What this task involves
Look through the material below. Copy every line with the string "from" in it.
──────────
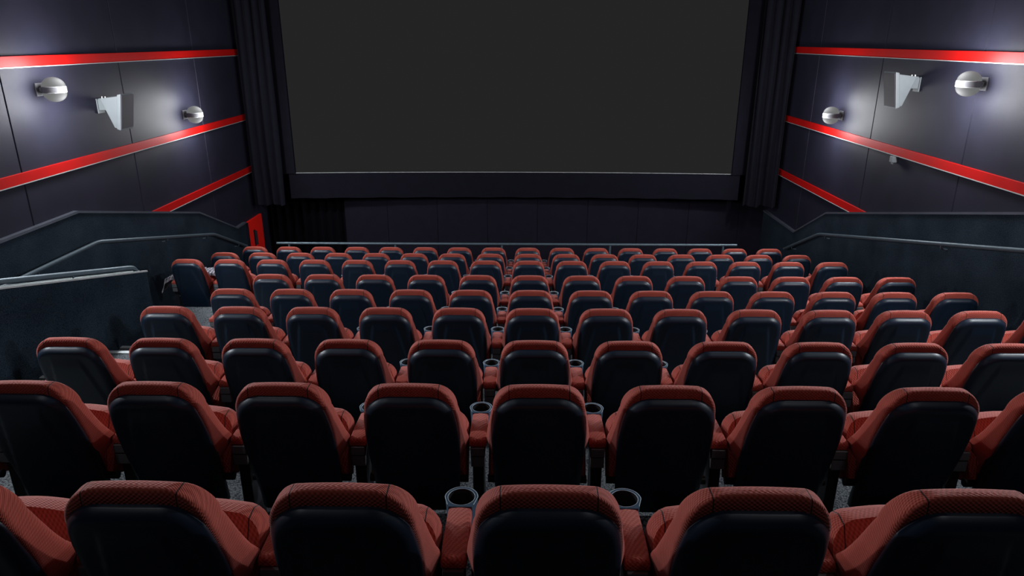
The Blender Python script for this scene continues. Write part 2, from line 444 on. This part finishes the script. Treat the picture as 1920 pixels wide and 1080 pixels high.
# ------------------------------------------------------------------ wall lamps
LIGHT_COL = (.84, .93, 1.0)
def lamp_light(name, loc, power, col=LIGHT_COL, radius=.05):
    L = bpy.data.lights.new(name, 'POINT'); L.energy = power; L.color = col; L.shadow_soft_size = radius
    o = bpy.data.objects.new(name, L); o.location = loc; COL.objects.link(o); return o
def sconce(x, y, h, s, lab, power):
    root = empty('wall_lamp', (x, y, CZ-h)); tag(root, lab, 'lamp', 'bright wall lamps on the side walls')
    bm = bmesh.new(); box(bm, min(0, .015*s), max(0, .015*s), -.07, .07, -.07, .07); box(bm, min(.015*s, .10*s), max(.015*s, .10*s), -.025, .025, -.025, .025)
    link('back_plate', bm, M_LAMPB, root, bevel=.004)
    c = .17
    bm = bmesh.new()
    loft(bm, [[Vector((c*s + rr*math.cos(2*PI*k/24), rr*math.sin(2*PI*k/24), zz)) for k in range(24)] for zz, rr in ((-.035, .119), (-.03, .124), (.03, .124), (.035, .119))])
    link('shade_band', bm, M_LAMPB, root, smooth=40)
    for sg in (1, -1):
        bm = bmesh.new()
        loft(bm, [[Vector((c*s + .118*math.cos(a)*math.cos(2*PI*k/24), .118*math.cos(a)*math.sin(2*PI*k/24), sg*(.034+.100*math.sin(a)))) for k in range(24)] for a in [PI/2*.97*q/7 for q in range(8)]])
        link('glass_dome', bm, M_LAMPG, root, smooth=60)
    for sg in (1, -1):
        l = lamp_light('lamp_bulb', (.34*s, 0, sg*.15), power*.7, col=(.95, .97, 1.0), radius=.17); l.parent = root
    L = bpy.data.lights.new('lamp_beam', 'SPOT'); L.energy = power*4; L.color = LIGHT_COL; L.spot_size = math.radians(165); L.spot_blend = .3; L.shadow_soft_size = .06
    o = bpy.data.objects.new('lamp_beam', L); o.location = (.31*s, 0, 0); o.rotation_euler = (0, -s*math.radians(80), 0); COL.objects.link(o); o.parent = root
    return root
LP = 80
for s_, x, nm in ((1, XL, 'left'), (-1, XR, 'right')):
    sconce(x, 8.05 if s_ > 0 else 8.05, .52 if s_ > 0 else .45, s_, 'glaring wall lamp nearer the viewer on the %s wall' % nm, LP)
    sconce(x, 11.4 if s_ > 0 else 11.45, 1.12, s_, 'glaring wall lamp nearer the screen on the %s wall' % nm, LP*.8)
    sconce(x, 4.4, -.1, s_, 'wall lamp beside the near rows on the %s wall' % nm, LP)

# unseen ceiling fill lights, added to brighten the seats
for i, (x, y) in enumerate([(x, y) for y in (1.0, 4.6, 8.2, 11.8) for x in (-2.9, 2.5)]):
    root = empty('ceiling_fill_light', (x, y, CEIL))
    tag(root, 'added unseen ceiling fill light %s over %s' % ('left of centre' if x < 0 else 'right of centre', ('the nearest rows', 'the third and fourth rows', 'the cross aisle', 'the farthest row')[i//2]), 'fill light', 'added ceiling fill lights')
    bm = bmesh.new()
    loft(bm, [[Vector((rr*math.cos(2*PI*k/24), rr*math.sin(2*PI*k/24), zz)) for k in range(24)] for zz, rr in ((0, .10), (-.012, .10), (-.012, .08), (-.004, .075))], cap0=False, cap1=False)
    link('trim_ring', bm, M_LAMPB, root)
    bm = bmesh.new(); loft(bm, [[Vector((.076*math.cos(2*PI*k/24), .076*math.sin(2*PI*k/24), zz)) for k in range(24)] for zz in (-.002, -.005)])
    link('lens', bm, M_FILL, root)
    L = bpy.data.lights.new('ceiling_fill_beam', 'SPOT'); L.energy = 45; L.color = (.95, .97, 1); L.spot_size = math.radians(110); L.spot_blend = .8; L.shadow_soft_size = .06
    o = bpy.data.objects.new('ceiling_fill_beam', L); o.location = (0, 0, -.03); COL.objects.link(o); o.parent = root

# ------------------------------------------------------------------ the cinema seat
def yb(z):   # back surface of the shell
    return interp([(.25, .150), (.45, .098), (.70, .030), (.90, -.026), (1.0, -.045)], z)
def shell_mesh():
    bm = bmesh.new(); zt, zb = .952, .24; r = .112
    def W(z): return interp([(.24, .205), (.45, .216), (.62, .223), (.72, .223), (.80, .217), (.86, .208), (1.0, .198)], z)
    nz, nx = 40, 44
    zs = []
    for j in range(nz+1):
        t = j/nz
        zs.append(zt - (zt-zb)*(t**1.55))
    grid = []
    def half(z):
        w = W(z); k = z-(zt-r)
        if k > 0: w = w - r + r*max(0, 1-(k/r)**2.2)**.5
        return w
    for z in zs:
        h = half(z); row = []
        for i in range(nx+1):
            s = -1+2*i/nx; u = math.copysign(1-(1-abs(s))**1.25, s)
            x = h*u
            # distance to the outline
            w = W(z); qx = abs(x)-(w-r); qz = (z-(zt-r))
            if qx > 0 and qz > 0: dd = r-math.hypot(qx, qz)
            else: dd = min(w-abs(x), zt-z)
            dd = max(0, min(dd, z-zb+.03))
            e = .046
            off = .034*(1-min(1, dd/e))**2.2
            g = .085 + (.93-z)*.19
            off -= .013*sm(0, .010, g-abs(x))*sm(.90, .80, z)
            off += .006*(x/.22)**2
            row.append(Vector((x, yb(z)+off, z)))
        grid.append(row)
    A = [[bm.verts.new(p) for p in r_] for r_ in grid]
    B = [[bm.verts.new(Vector((p.x*.97, yb(p.z)+.085, p.z-.004))) for p in r_] for r_ in grid]
    for j in range(nz):
        for i in range(nx):
            bm.faces.new((A[j][i], A[j][i+1], A[j+1][i+1], A[j+1][i]))
            bm.faces.new((B[j][i], B[j+1][i], B[j+1][i+1], B[j][i+1]))
    rim = [(0, i) for i in range(nx)] + [(j, nx) for j in range(nz)] + [(nz, i) for i in range(nx, 0, -1)] + [(j, 0) for j in range(nz, 0, -1)]
    for (a, b_), (c, d_) in zip(rim, rim[1:]+rim[:1]):
        bm.faces.new((A[a][b_], A[c][d_], B[c][d_], B[a][b_]))
    bmesh.ops.remove_doubles(bm, verts=bm.verts[:], dist=.0004)
    return bm
def cushion_mesh():
    bm = bmesh.new()
    # z : back half width, front half width, back y (rel), side-front y, centre-front y
    T = [
     (.36, .180, .185, .060, .150, .150),
     (.50, .195, .205, .060, .125, .150),
     (.540,.206, .228, .058, .140, .150),
     (.570,.216, .246, .055, .180, .150),
     (.590,.221, .254, .052, .196, .148),
     (.608,.224, .256, .050, .194, .146),
     (.635,.227, .255, .048, .180, .142),
     (.67, .228, .251, .046, .163, .137),
     (.71, .229, .246, .045, .151, .134),
     (.75, .228, .239, .043, .144, .132),
     (.80, .225, .231, .041, .138, .132),
     (.84, .220, .223, .040, .135, .133),
     (.86, .216, .217, .040, .134, .134),
    ]
    loops = []
    def loop(z, bw, fw, by, sy, cy, tilt=0):
        y0 = yb(min(z, .93))
        pts = []
        # back edge, from centre to right
        half = []
        for q in range(7): half.append((bw*.92*q/6, by))
        half += [(bw*.985, by+.008), (bw, by+.022)]
        for q in range(1, 5):
            t = q/5; half.append((bw+(fw-bw)*t, by+.022+(sy-.022-by-.022+.0)*t))
        half += [(fw, sy-.018), (fw*.985, sy-.005), (fw*.95, sy)]
        for q in range(1, 7):
            t = q/6; s = sm(0, .55, t)
            half.append((fw*.95*(1-t), sy+(cy-sy)*s))
        right = [Vector((x, y0+y, z)) for x, y in half]
        left = [Vector((-p.x, p.y, p.z)) for p in reversed(right[1:-1])]
        return right+left
    for t in T: loops.append(loop(*t))
    # crown: rounded corners and rounded crest; the outline narrows like a quarter of a superellipse
    zc, zt = .86, 1.0
    for q in range(1, 15):
        a = PI/2*q/14
        z = zc + (zt-zc)*math.sin(a)
        c = math.cos(a)
        L = loop(.86, .216, .217, .040, .134, .134)
        corner = .118
        out = []
        yc = (yb(.86)+.087)*(1-math.sin(a)) + (yb(.93)+.080)*math.sin(a)
        for p in L:
            x = p.x; ax = abs(x)
            lim = .216-corner+corner*(max(0, c)**.92)
            # squeeze x so that the outer part follows the rounded corner
            nx_ = x*lim/.216
            # crest: depth narrows
            dy = p.y-(yb(.86)+.087)
            wdt = (max(0, c)**.62)
            ny = yc + dy*(.10+.90*wdt) - .012*(1-wdt)
            zz = z
            # crown line dips a little to the corners
            zz -= .014*(abs(nx_)/.23)**2*math.sin(a)
            out.append(Vector((nx_, ny, zz)))
        loops.append(out)
    loft(bm, loops)
    return bm
def pad_mesh():
    """tipped-up seat pad, local frame: u across, v up along the pad, w towards the back"""
    bm = bmesh.new()
    P0 = Vector((0, .20, .40)); P1 = Vector((0, .350, .700))
    V = (P1-P0); Ln = V.length; V.normalize(); Nn = Vector((0, V.z, -V.y))  # pointing forward-down
    loops = []
    for w, ins in ((.0, .045), (-.012, .02), (.03, 0), (.075, .0), (.10, .012), (.105, .04)):
        pts = []
        hw = .248-ins*.6; r = .10
        # outline: bottom straight, top corners rounded, slightly bowed top edge
        seq = [(-hw, 0+ins*.5), (0, 0+ins*.5), (hw, 0+ins*.5), (hw, Ln*.35), (hw, Ln-r-ins)]
        for q in range(1, 7):
            a = PI/2*q/6; seq.append((hw-r+r*math.cos(a), Ln-ins-r+r*math.sin(a)))
        for q in range(1, 5): seq.append(((hw-r)*(1-q/4), Ln-ins+.012*math.sin(PI/2*q/4)))
        right = seq[5:-1]
        seq += [(-a, b_) for a, b_ in reversed(right)] + [(-hw, Ln-r-ins), (-hw, Ln*.35)]
        loops.append([P0 + Vector((a, 0, 0)) + V*b_ + Nn*w for a, b_ in seq])
    loops = loops[1:]
    loft(bm, loops)
    return bm
def pan_mesh():
    bm = bmesh.new()
    P0 = Vector((0, .20, .40)); P1 = Vector((0, .350, .700)); V = (P1-P0); Ln = V.length; V.normalize(); Nn = Vector((0, V.z, -V.y))
    loops = []
    for w, hw, a0, a1 in ((.104, .215, .0, Ln-.05), (.125, .205, .02, Ln-.07), (.15, .15, .05, Ln-.14)):
        loops.append([P0+Vector((x, 0, 0))+V*v+Nn*w for x, v in ((-hw, a0), (hw, a0), (hw, a1-.06), (hw-.06, a1), (-hw+.06, a1), (-hw, a1-.06))])
    loft(bm, loops)
    tube(bm, [(-.25, .21, .385), (.25, .21, .385)], .022, 10)
    return bm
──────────
Exercise answer
The Blender Python script for this scene continues. Write part 2, from line 444 on. This part finishes the script. Treat the picture as 1920 pixels wide and 1080 pixels high.
        # back edge, from centre to right